A mutual offer and acceptance refers to the subject matter, in reference the price, time of the performance and other particulars. Consideration is the value that is placed on the promise or the performance. Bother parties must be legally competent and are legally authorized by law to enter into a legal relationship. Contracts that are beyond the power of the school board are unenforceable. Also, if the law prohibits the terms of the agreement, then no agreement can be made. For a contract to be legal and valid, all legal requirements must be met.

When a school district is involved in a contract with involves more than a certain amount of money, a competitive bid must be placed. According to the Oklahoma Competitive Bidding Act of 1974 there is a certain procedure that must be followed. The school must first notify all prospective bidders through local newspapers and trade journals. The school district must name the character of the proposed public construction contract, the name and the address of the officer in charge of the bidding, and the date time and place of the opening of the sealed bids. The Bidder then in turn must make a deposit by certified check, cashier’s check or bid bond equal to five percent of the bid, provide an irrevocable letter of credit, and provide information about their business relationships.

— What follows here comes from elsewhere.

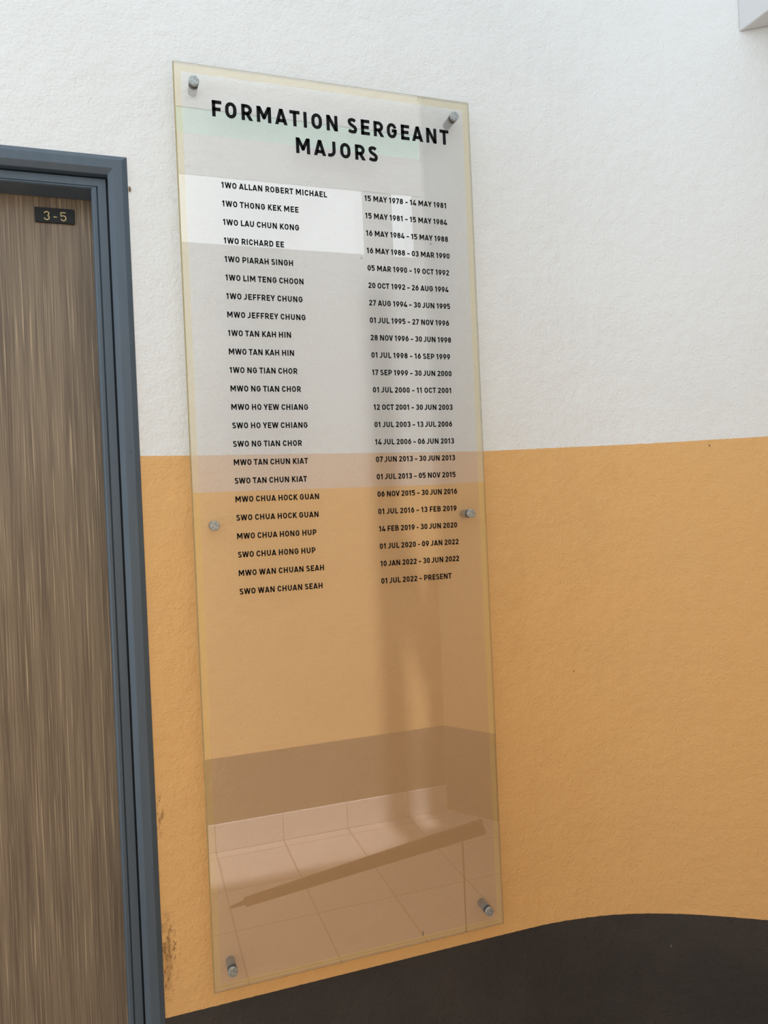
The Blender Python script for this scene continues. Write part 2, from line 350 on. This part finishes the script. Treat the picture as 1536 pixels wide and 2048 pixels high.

There are certain steps that must be followed when a company and/or vendor presents a bid. Bids must not be submitted 96 hours before the time set for the opening of the sealed bids and cannot be submitted after the time set for opening of the bids. The sealed bids are opened at a public meeting, which is usually at a school board meeting. The contract must be award within 30 days to the “lowest responsible bidder.” Once awarded, the contract must be executed within 60 days. Various problems can arise in the competive bidding process if the school board and/or vendors are found to be in violation of any of the following: nepotism, collusion among bidders, advance notification of information, suits for injunction, and/or not awarding the contract to the “lowest responsible bidder.”